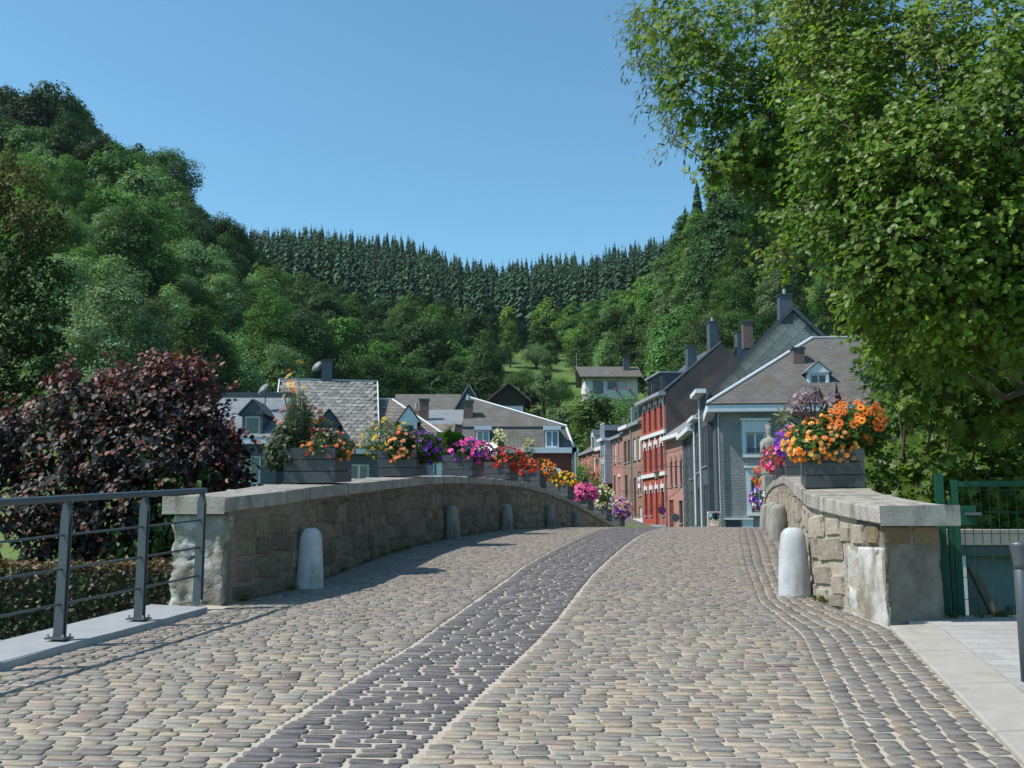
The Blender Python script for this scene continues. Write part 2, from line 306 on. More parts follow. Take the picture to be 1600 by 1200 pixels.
# ------------------------------------------------------------------ parapet walls
def stone_mesh(seed):
    r = np.random.default_rng(seed); nx, nz = 6, 5; V = []
    for j in range(nz):
        for i in range(nx):
            x = -.5 + i / (nx - 1); z = -.5 + j / (nz - 1); e = max(abs(x), abs(z)) > .49
            y_ = 0. if e else -.014 - r.uniform(0, .016)
            k = .94 if abs(x) > .49 and abs(z) > .49 else 1.
            xx = x if not e else x * (1 + r.normal(0, .03)); zz = z if not e else z * (1 + r.normal(0, .04))
            if not e and (abs(x) > .25): xx *= 1.42
            if not e and (abs(z) > .2): zz *= 1.62
            V.append((xx * k, y_, zz * k))
    return npmesh('stone', V, [(j * nx + i, j * nx + i + 1, (j + 1) * nx + i + 1, (j + 1) * nx + i) for j in range(nz - 1) for i in range(nx - 1)], MT['stone'], False)
STONES = [stone_mesh(s) for s in range(10)]
STONES2 = [m_.copy() for m_ in STONES]
for m_ in STONES2: m_.materials[0] = MT['stone_lit_tone']
def lay_stones(parent, side, d0, d1, lim, base=None):
    """random rubble courses on the road face of a parapet; past lim metres they are one joined part"""
    far = MB(); nn = 0
    hs = [.17, .25, .2, .26, .14, .2] if side < 0 else [.15, .22, .27, .26, .13, .2]
    d = None; z_off = 0.
    for ci, h in enumerate(hs + [.18]):
        d = d0 + rng.uniform(0, .1)
        while d < d1:
            w = rng.uniform(.2, .52) * (1.15 if h > .19 else .8) * (1.3 if side > 0 and d < 12.5 else 1.); p, t, n = wpt(side, d + w / 2 * .98, -.006)
            zb = float(gz(p[1])) + z_off + (.035 * math.sin(p[1] * 2.3 + ci * 1.7) + .02 * math.sin(p[1] * 5.1 + ci) if ci else 0.); top = float(zc(p[1])) - .17; hh = min(h, top - zb)
            if hh > .07:
                sl = math.atan2(float(gz(p[1] + .3) - gz(p[1] - .3)), .6) * .8
                th = math.atan2(-n[0], n[1]); 
                M = Matrix.Translation((p[0], p[1], zb + hh / 2)) @ Matrix.Rotation(th, 4, 'Z') @ Matrix.Rotation(-sl * side, 4, 'Y') @ Matrix.Diagonal((w * .98 - .018, 1, hh - .02 - rng.uniform(0, .015), 1))
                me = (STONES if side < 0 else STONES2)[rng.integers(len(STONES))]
                if d < lim and nn < 290:
                    o = bpy.data.objects.new('stone', me); link(o); o.parent = parent; o.matrix_local = M; nn += 1
                else: far.add([M @ v.co for v in me.vertices], [tuple(q.vertices) for q in me.polygons])
            d += w * abs(t[1])
        z_off += h
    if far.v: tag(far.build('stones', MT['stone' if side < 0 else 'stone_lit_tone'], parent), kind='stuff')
def parapet(side, d0, d1, label, th=.58):
    root = empty('parapet_wall', (0, 0, 0), 0, label, 'parapet wall')
    ds = np.arange(d0 + (.42 if side > 0 else 0.), d1, .35); V = []; F = []
    for d in ds:
        a, _, _ = wpt(side, d, -.012); b, _, _ = wpt(side, d, th); zt = float(zc(d)) - .145
        V += [(*a, -2.2), (*a, zt), (*b, zt), (*b, -2.2)]
    for i in range(len(ds) - 1):
        for k in range(4): q = (i * 4 + k, i * 4 + (k + 1) % 4, (i + 1) * 4 + (k + 1) % 4, (i + 1) * 4 + k); F.append(q if side < 0 else q[::-1])
    F += [(0, 1, 2, 3), tuple(len(V) - 4 + k for k in (3, 2, 1, 0))]
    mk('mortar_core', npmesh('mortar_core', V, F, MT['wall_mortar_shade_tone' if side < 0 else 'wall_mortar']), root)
    d = d0 - (.16 if side > 0 else .12); first = True
    while d < d1:
        L_ = (1.35 if first and side > 0 else rng.uniform(.85, 1.1)) ; e = min(d + L_, d1); V = []; m = 4
        for k in range(m):
            dd = d + .006 + (e - d - .012) * k / (m - 1)
            a, _, _ = wpt(side, dd, -.06); b, _, _ = wpt(side, dd, th + .07); z = float(zc(dd))
            V += [(*a, z - .145), (*a, z), (*b, z + .01), (*b, z - .145)]
        F = [(k * 4 + j, k * 4 + (j + 1) % 4, (k + 1) * 4 + (j + 1) % 4, (k + 1) * 4 + j) for k in range(m - 1) for j in range(4)] + [(0, 1, 2, 3), tuple((m - 1) * 4 + j for j in (3, 2, 1, 0))]
        if side > 0: F = [f[::-1] for f in F]
        o = mk('coping_stone', npmesh('coping_stone', V, F, MT['coping']), root); bevel(o, .012, 2)
        d = e; first = False
    return root
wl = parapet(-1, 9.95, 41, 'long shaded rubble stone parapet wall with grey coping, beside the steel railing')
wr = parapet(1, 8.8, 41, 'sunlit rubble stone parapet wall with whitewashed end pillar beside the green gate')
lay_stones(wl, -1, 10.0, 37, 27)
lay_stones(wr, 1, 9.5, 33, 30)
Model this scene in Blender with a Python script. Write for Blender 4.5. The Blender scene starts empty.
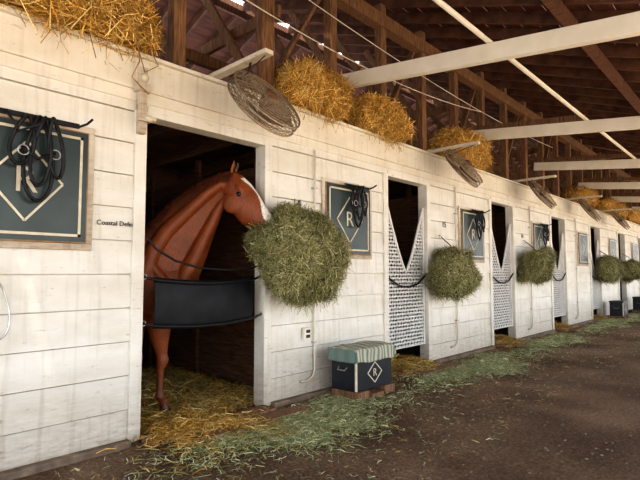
□ □ □ □ □ □ □
**Exercise aim**
Restate the whole of the material word for word without the pictures.

**Result of the exercise**
The Blender Python script for this scene continues. Write part 2, from line 306 on. More parts follow. Take the picture to be 1600 by 1200 pixels.
# ------------------------------------------------------------------ parapet walls
def stone_mesh(seed):
    r = np.random.default_rng(seed); nx, nz = 6, 5; V = []
    for j in range(nz):
        for i in range(nx):
            x = -.5 + i / (nx - 1); z = -.5 + j / (nz - 1); e = max(abs(x), abs(z)) > .49
            y_ = 0. if e else -.014 - r.uniform(0, .016)
            k = .94 if abs(x) > .49 and abs(z) > .49 else 1.
            xx = x if not e else x * (1 + r.normal(0, .03)); zz = z if not e else z * (1 + r.normal(0, .04))
            if not e and (abs(x) > .25): xx *= 1.42
            if not e and (abs(z) > .2): zz *= 1.62
            V.append((xx * k, y_, zz * k))
    return npmesh('stone', V, [(j * nx + i, j * nx + i + 1, (j + 1) * nx + i + 1, (j + 1) * nx + i) for j in range(nz - 1) for i in range(nx - 1)], MT['stone'], False)
STONES = [stone_mesh(s) for s in range(10)]
STONES2 = [m_.copy() for m_ in STONES]
for m_ in STONES2: m_.materials[0] = MT['stone_lit_tone']
def lay_stones(parent, side, d0, d1, lim, base=None):
    """random rubble courses on the road face of a parapet; past lim metres they are one joined part"""
    far = MB(); nn = 0
    hs = [.17, .25, .2, .26, .14, .2] if side < 0 else [.15, .22, .27, .26, .13, .2]
    d = None; z_off = 0.
    for ci, h in enumerate(hs + [.18]):
        d = d0 + rng.uniform(0, .1)
        while d < d1:
            w = rng.uniform(.2, .52) * (1.15 if h > .19 else .8) * (1.3 if side > 0 and d < 12.5 else 1.); p, t, n = wpt(side, d + w / 2 * .98, -.006)
            zb = float(gz(p[1])) + z_off + (.035 * math.sin(p[1] * 2.3 + ci * 1.7) + .02 * math.sin(p[1] * 5.1 + ci) if ci else 0.); top = float(zc(p[1])) - .17; hh = min(h, top - zb)
            if hh > .07:
                sl = math.atan2(float(gz(p[1] + .3) - gz(p[1] - .3)), .6) * .8
                th = math.atan2(-n[0], n[1]); 
                M = Matrix.Translation((p[0], p[1], zb + hh / 2)) @ Matrix.Rotation(th, 4, 'Z') @ Matrix.Rotation(-sl * side, 4, 'Y') @ Matrix.Diagonal((w * .98 - .018, 1, hh - .02 - rng.uniform(0, .015), 1))
                me = (STONES if side < 0 else STONES2)[rng.integers(len(STONES))]
                if d < lim and nn < 290:
                    o = bpy.data.objects.new('stone', me); link(o); o.parent = parent; o.matrix_local = M; nn += 1
                else: far.add([M @ v.co for v in me.vertices], [tuple(q.vertices) for q in me.polygons])
            d += w * abs(t[1])
        z_off += h
    if far.v: tag(far.build('stones', MT['stone' if side < 0 else 'stone_lit_tone'], parent), kind='stuff')
def parapet(side, d0, d1, label, th=.58):
    root = empty('parapet_wall', (0, 0, 0), 0, label, 'parapet wall')
    ds = np.arange(d0 + (.42 if side > 0 else 0.), d1, .35); V = []; F = []
    for d in ds:
        a, _, _ = wpt(side, d, -.012); b, _, _ = wpt(side, d, th); zt = float(zc(d)) - .145
        V += [(*a, -2.2), (*a, zt), (*b, zt), (*b, -2.2)]
    for i in range(len(ds) - 1):
        for k in range(4): q = (i * 4 + k, i * 4 + (k + 1) % 4, (i + 1) * 4 + (k + 1) % 4, (i + 1) * 4 + k); F.append(q if side < 0 else q[::-1])
    F += [(0, 1, 2, 3), tuple(len(V) - 4 + k for k in (3, 2, 1, 0))]
    mk('mortar_core', npmesh('mortar_core', V, F, MT['wall_mortar_shade_tone' if side < 0 else 'wall_mortar']), root)
    d = d0 - (.16 if side > 0 else .12); first = True
    while d < d1:
        L_ = (1.35 if first and side > 0 else rng.uniform(.85, 1.1)) ; e = min(d + L_, d1); V = []; m = 4
        for k in range(m):
            dd = d + .006 + (e - d - .012) * k / (m - 1)
            a, _, _ = wpt(side, dd, -.06); b, _, _ = wpt(side, dd, th + .07); z = float(zc(dd))
            V += [(*a, z - .145), (*a, z), (*b, z + .01), (*b, z - .145)]
        F = [(k * 4 + j, k * 4 + (j + 1) % 4, (k + 1) * 4 + (j + 1) % 4, (k + 1) * 4 + j) for k in range(m - 1) for j in range(4)] + [(0, 1, 2, 3), tuple((m - 1) * 4 + j for j in (3, 2, 1, 0))]
        if side > 0: F = [f[::-1] for f in F]
        o = mk('coping_stone', npmesh('coping_stone', V, F, MT['coping']), root); bevel(o, .012, 2)
        d = e; first = False
    return root
wl = parapet(-1, 9.95, 41, 'long shaded rubble stone parapet wall with grey coping, beside the steel railing')
wr = parapet(1, 8.8, 41, 'sunlit rubble stone parapet wall with whitewashed end pillar beside the green gate')
lay_stones(wl, -1, 10.0, 37, 27)
lay_stones(wr, 1, 9.5, 33, 30)
Model this scene in Blender with a Python script. Write for Blender 4.5. The Blender scene starts empty.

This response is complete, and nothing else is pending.